**WHAT TO PRODUCE**
Both boundary lines count: repeat, exactly and alone, the lines from the one containing "Write a Blender" to the one containing "from mathutils import Vector, Matrix", with pictures left out.

**ITEMS**
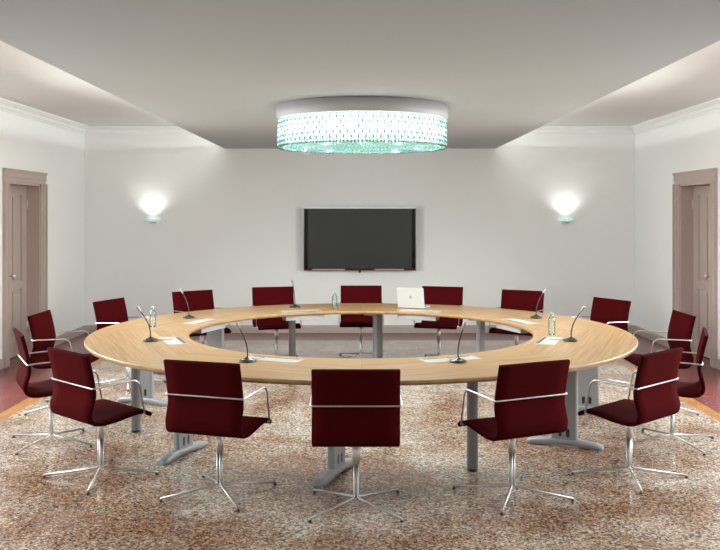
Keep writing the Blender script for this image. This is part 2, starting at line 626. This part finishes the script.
def t_leg():
    bm = NB()
    hgt = TZ - TH
    # column: flat rounded panel, local y = foot direction
    pl = []
    W, T = .105, .028
    for sx, sy, a0 in ((1, 1, 0), (-1, 1, 90), (-1, -1, 180), (1, -1, 270)):
        for q in range(5):
            a = R(a0 + q * 22.5)
            pl.append((sx * (T - .02) + .02 * math.cos(a), sy * (W - .02) + .02 * math.sin(a)))
    prism(bm, pl, lambda u, v, t: (u, v, t), .04, hgt)
    col_ = bm
    return col_
def foot_mesh():
    bm = NB()
    secs = [(-.30, .0, .030, .03), (-.29, .0, .042, .038), (-.25, 0, .045, .05), (-.12, .012, .04, .062), (-.10, .018, .038, .066),
            (.10, .018, .038, .066), (.12, .012, .04, .062), (.25, 0, .045, .05), (.29, .0, .042, .038), (.30, 0, .03, .03)]
    rings = []
    for y, zb, hw_, zt in secs:
        sec = [(-hw_, zb), (-hw_, zt * .65), (-hw_ * .8, zt * .9), (-hw_ * .45, zt), (hw_ * .45, zt), (hw_ * .8, zt * .9), (hw_, zt * .65), (hw_, zb)]
        rings.append([bm.verts.new((x, y, z)) for x, z in sec])
    for a, b_ in zip(rings, rings[1:]):
        for i in range(8):
            f = bm.faces.new((a[i], a[(i + 1) % 8], b_[(i + 1) % 8], b_[i]))
            f.smooth = True
    bm.faces.new(rings[0]); bm.faces.new(rings[-1][::-1])
    return bm
leg_me = foot_me = slot_me = None
for seg in (-22.5, -112.5, 157.5, 67.5):
    for off in (-17.7, 17.0 if seg == 157.5 else 17.7):
        p = ang(R(seg + off)) * 2.12
        d = ang(R(seg))
        rz = math.atan2(d.y, d.x) - PI / 2
        if leg_me is None:
            l = obj('table_leg', t_leg(), M['grey'], table); leg_me = l.data
            f = obj('foot', foot_mesh(), M['grey'], l); foot_me = f.data
            sl = []
            for y in (-.03, .03):
                bm = NB()
                pl = [(math.cos(R(q * 30)) * .014 + y, math.sin(R(q * 30)) * .014 + (.135 if 0 <= q <= 6 else .095)) for q in range(12)]
                prism(bm, pl, lambda u, v, t: (t, u, v), -.0290, .0290)
                sl.append(obj('cable_cutout', bm, M['black'], l).data)
            bm = NB(); box(bm, (-.06, -.3, TZ - TH - .04), (.06, .3, TZ - TH - .002), bev=.006); hd = obj('top_bracket', bm, M['grey'], l)
        else:
            l = bpy.data.objects.new('table_leg', leg_me); COL.objects.link(l); l.parent = table
            for nm, me in (('foot', foot_me), ('cable_cutout', sl[0]), ('cable_cutout', sl[1]), ('top_bracket', hd.data)):
                q = bpy.data.objects.new(nm, me); COL.objects.link(q); q.parent = l
        l.location = p
        l.rotation_euler = (0, 0, rz)
post_me = None
for a, rp_ in ((21.6, 2.175), (112.5, 2.12), (-64.5, 2.12), (-157.5, 2.12)):
    p = ang(R(a)) * rp_
    if post_me is None:
        bm = NB(); lathe(bm, [(0, .02), (.04, .02), (.04, TZ - TH - .01), (.07, TZ - TH - .008), (.07, TZ - TH), (0, TZ - TH)], 28)
        l = obj('table_leg', bm, M['grey'], table); post_me = l.data
        bm = NB(); lathe(bm, [(0, 0), (.036, 0), (.038, .004), (.038, .02), (0, .02)], 24)
        c_ = obj('foot_cap', bm, M['black'], l); cap_me = c_.data
    else:
        l = bpy.data.objects.new('table_leg', post_me); COL.objects.link(l); l.parent = table
        c_ = bpy.data.objects.new('foot_cap', cap_me); COL.objects.link(c_); c_.parent = l
    l.location = p

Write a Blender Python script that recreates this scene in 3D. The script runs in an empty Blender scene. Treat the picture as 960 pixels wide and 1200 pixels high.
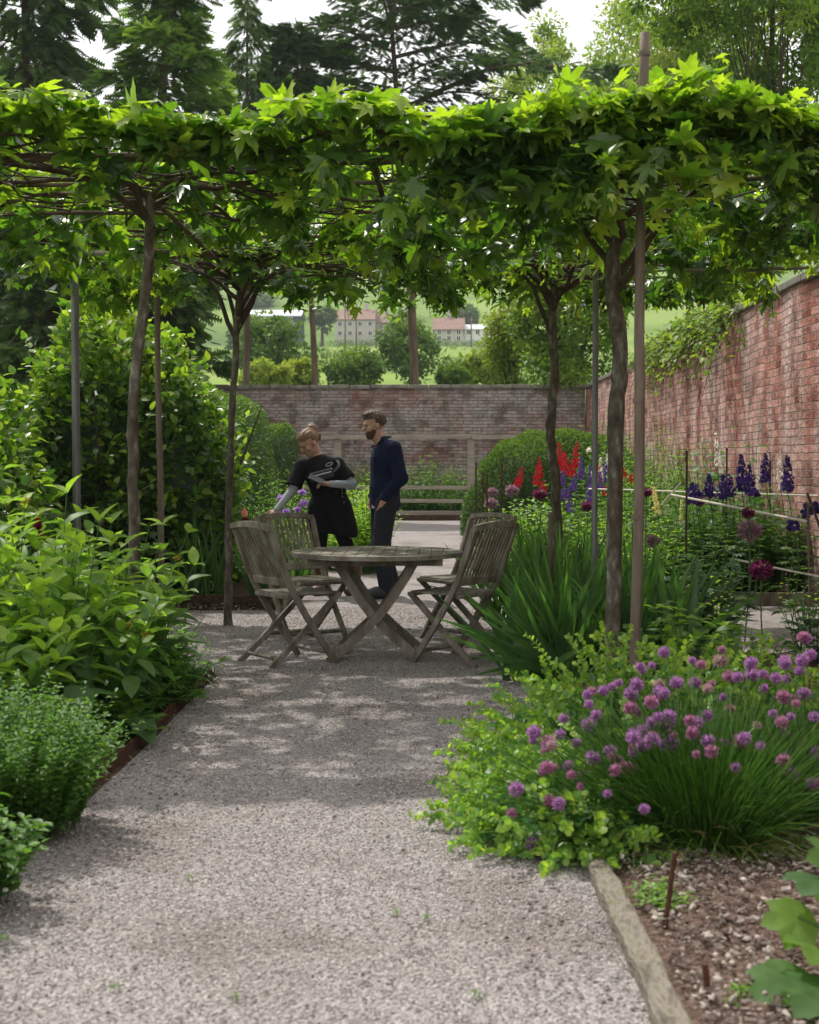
import bpy, math, random
import numpy as np
from mathutils import Vector, Matrix

# ------------------------------------------------------------------ camera, sky, sun, exposure
scene = bpy.context.scene
F = 1650.0
CAM = np.array([0.0, 0.0, 1.27])
YAW = math.atan(35 / F); PITCH = math.atan(60 / F)
cam_d = bpy.data.cameras.new("camera")
cam_d.sensor_fit = 'HORIZONTAL'; cam_d.sensor_width = 36.0; cam_d.lens = F / 960 * 36
cam_d.clip_start = 0.1; cam_d.clip_end = 3000
cam_d.dof.use_dof = True; cam_d.dof.focus_distance = 10.5; cam_d.dof.aperture_fstop = 6.5
cam = bpy.data.objects.new("camera", cam_d); scene.collection.objects.link(cam)
cam.location = CAM; cam.rotation_euler = (math.radians(90) - PITCH, 0, YAW)
scene.camera = cam
FWD = np.array([-math.sin(YAW) * math.cos(PITCH), math.cos(YAW) * math.cos(PITCH), -math.sin(PITCH)])
RGT = np.array([math.cos(YAW), math.sin(YAW), 0.0]); UPV = np.cross(RGT, FWD)

def W(px, py, Y):
    d = FWD + RGT * (px - 480) / F + UPV * (600 - py) / F
    return CAM + d * (Y / d[1])

def X_at(px, Y): return W(px, 600, Y)[0]
def Z_at(py, Y, px=480): return W(px, py, Y)[2]

world = bpy.data.worlds.new("World"); scene.world = world; world.use_nodes = True
nt = world.node_tree; nt.nodes.clear()
SUN_EL = 58.0; SUN_AZ = -36.0          # degrees; azimuth from +Y, negative towards -X
o_ = nt.nodes.new('ShaderNodeOutputWorld'); b_ = nt.nodes.new('ShaderNodeBackground')
sk = nt.nodes.new('ShaderNodeTexSky'); sk.sky_type = 'NISHITA'; sk.sun_disc = False
sk.sun_elevation = math.radians(SUN_EL); sk.sun_rotation = math.radians(SUN_AZ % 360)
sk.air_density = 1.0; sk.dust_density = 2.0
tc = nt.nodes.new('ShaderNodeTexCoord'); mp = nt.nodes.new('ShaderNodeMapping'); mp.inputs['Scale'].default_value = (1, 1, 2.2)
nz = nt.nodes.new('ShaderNodeTexNoise'); nz.inputs['Scale'].default_value = 2.2; nz.inputs['Detail'].default_value = 7
cr = nt.nodes.new('ShaderNodeValToRGB'); cr.color_ramp.elements[0].position = .22; cr.color_ramp.elements[1].position = .5
cr.color_ramp.elements[0].color = (.72, .72, .72, 1)
mx = nt.nodes.new('ShaderNodeMix'); mx.data_type = 'RGBA'; mx.inputs['B'].default_value = (12.6, 12.6, 12.6, 1)
L = nt.links.new
L(tc.outputs['Generated'], mp.inputs['Vector']); L(mp.outputs[0], nz.inputs['Vector']); L(nz.outputs['Fac'], cr.inputs['Fac'])
L(cr.outputs['Color'], mx.inputs['Factor']); L(sk.outputs[0], mx.inputs['A']); L(mx.outputs['Result'], b_.inputs['Color'])
b_.inputs['Strength'].default_value = 0.10; L(b_.outputs[0], o_.inputs['Surface'])

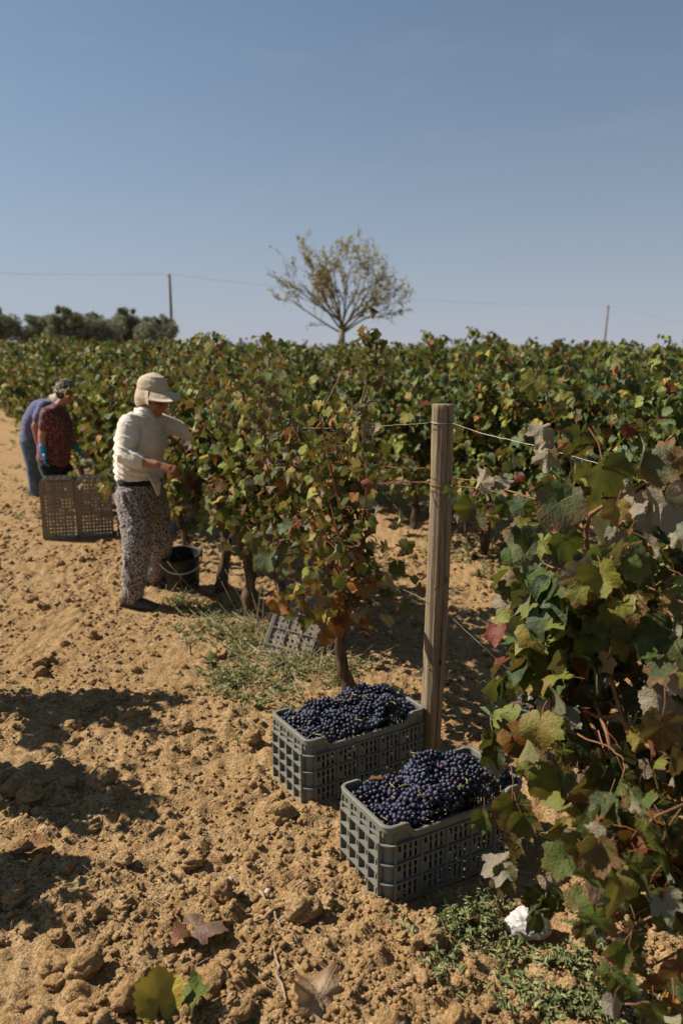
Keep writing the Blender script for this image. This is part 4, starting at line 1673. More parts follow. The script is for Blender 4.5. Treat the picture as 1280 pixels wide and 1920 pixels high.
# ------------------------------------------------------------------ near vines of the harvested row
near_specs = [
    (.76, 300, 330, 'first vine of the harvested row, rust red lower leaves, behind the rear crate', dict(head=.50, top=1.36, half=.36, canes=14, wide=.24, autumn=.45, low_bias=['orange', 'red', 'brown', 'orange', 'dark'], bottom=.46, size=(.05, .09), thick=.026, long_shoots=5)),
    (1.55, 240, 480, 'vine between the first vine and the two dark bare trunks', dict(head=.60, top=1.62, half=.62, canes=18, wide=.28, autumn=.38, bottom=.74, size=(.055, .10), thick=.024, long_shoots=2)),
    (2.17, 300, 900, 'second vine of the harvested row, its dark bare trunk rising from weeds', dict(head=.62, top=1.66, half=.62, canes=20, wide=.34, autumn=.40, bottom=.52, size=(.055, .10), thick=.036, long_shoots=5)),
    (2.80, 300, 900, 'vine right of the black bucket with a leaning bare trunk', dict(head=.66, top=1.66, half=.62, canes=20, wide=.36, autumn=.40, bottom=.58, size=(.055, .10), thick=.036, long_shoots=5)),
    (3.75, 280, 1100, 'vine that the hatted picker reaches into', dict(head=.62, top=1.66, half=.64, canes=20, wide=.36, autumn=.36, bottom=.55, size=(.06, .105), long_shoots=5)),
    (4.75, 220, 1300, 'vine behind the back of the hatted picker, yellowing leaves', dict(head=.6, top=1.66, half=.66, canes=20, wide=.38, autumn=.34, bottom=.46, size=(.06, .11), long_shoots=5)),
    (5.8, 180, 1500, 'vine between the hatted picker and the pair of crates on end', dict(head=.6, top=1.66, half=.66, canes=20, wide=.38, autumn=.28, bottom=.42, size=(.06, .11), long_shoots=5)),
    (6.9, 150, 1700, 'vine beside the bending picker in the flowered shirt', dict(head=.6, top=1.66, half=.66, canes=20, wide=.38, autumn=.28, bottom=.42, size=(.06, .11), long_shoots=5)),
    (8.0, 110, 1800, 'vine just beyond the bending picker in the flowered shirt', dict(head=.6, top=1.66, half=.66, canes=20, wide=.38, autumn=.28, bottom=.42, size=(.06, .11), long_shoots=5)),
]
for s, no, nm, lab, kw in near_specs:
    p = rowpos(0, s)
    ex_l, ex_c = [], []
    if s == .76:
        # the tall shoot above the first vine
        rng = random.Random(6)
        sh = [at(655, 1040, 3.75), at(662, 940, 3.72), at(668, 850, 3.7), at(674, 770, 3.7), at(690, 700, 3.7), at(706, 660, 3.72), at(694, 628, 3.72), at(684, 612, 3.72)]
        ex_c.append((sh, [.006, .0055, .005, .0045, .004, .0035, .003, .002]))
        ex_c.append(([at(655, 1180, 3.8), at(648, 1000, 3.7), at(620, 880, 3.65), at(600, 780, 3.6), at(640, 700, 3.65)], [.006, .0055, .005, .004, .003]))
        for i in range(64):
            t = rng.uniform(.8, 6.95); k = int(t)
            q = sh[k].lerp(sh[k + 1], t - k) + Vector((rng.gauss(0, .035), rng.gauss(0, .035), rng.gauss(0, .03)))
            az = rng.uniform(0, 6.28); ow = Vector((math.cos(az), math.sin(az), 0))
            ex_l.append((q, ow - Vector((0, 0, .8)), ow + Vector((0, 0, .6)), rng.uniform(.035, .075), leaf_col(rng, .35)))
        for px, py, w, c in [(592, 1083, 58, 'yellow'), (620, 1118, 62, 'orange'), (642, 1150, 54, 'red'), (680, 1162, 50, 'red'), (604, 1150, 48, 'yellow'), (655, 1108, 62, 'brown'), (702, 1085, 52, 'orange'), (628, 1172, 52, 'orange'), (608, 1196, 40, 'orange'), (574, 1160, 46, 'green'), (542, 1150, 42, 'grey'), (522, 1122, 42, 'grey'), (556, 1108, 50, 'grey'), (474, 1012, 56, 'grey'), (504, 1044, 60, 'grey'), (536, 1066, 50, 'grey'), (664, 1062, 50, 'red'), (640, 1040, 48, 'orange'), (722, 1110, 40, 'dark'), (745, 1062, 44, 'green')]:
            q = at(px, py, 3.72 if px > 540 else 4.0); az = rng.uniform(0, 6.28)
            fc = Vector((rng.gauss(0, .5), -1, rng.uniform(.1, .8)))
            ex_l.append((q, Vector((math.cos(az) * .6, rng.uniform(-.4, .2), -1)), fc, w * q.y / 1470 * .9, tuple(v * rng.uniform(.85, 1.1) for v in PAL[c])))
    build_near_vine(p, 2000 + int(s * 100), no - len(ex_l), nm, lab, extra_leaves=ex_l, extra_canes=ex_c, **kw)
for i, (d, k, p) in enumerate(ROW1_NEAR):
    build_near_vine(p, 3000 + i, 260, 1700, ['vine of the second row nearest the right edge', 'second-row vine behind the near vine, right of the stake', 'second-row vine directly above the thin grey stake', 'second-row vine just right of the wooden post', 'second-row vine just left of the wooden post'][i] if i < 5 else LAB[1], GRP[1], head=.6, top=1.66, half=.66, canes=22, wide=.40, autumn=.20, bottom=.42, size=(.06, .112), long_shoots=5)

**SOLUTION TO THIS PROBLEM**
Write a Blender Python script that recreates this scene in 3D. The script runs in an empty Blender scene. Treat the picture as 960 pixels wide and 1200 pixels high.
import bpy, math, random
import numpy as np
from mathutils import Vector, Matrix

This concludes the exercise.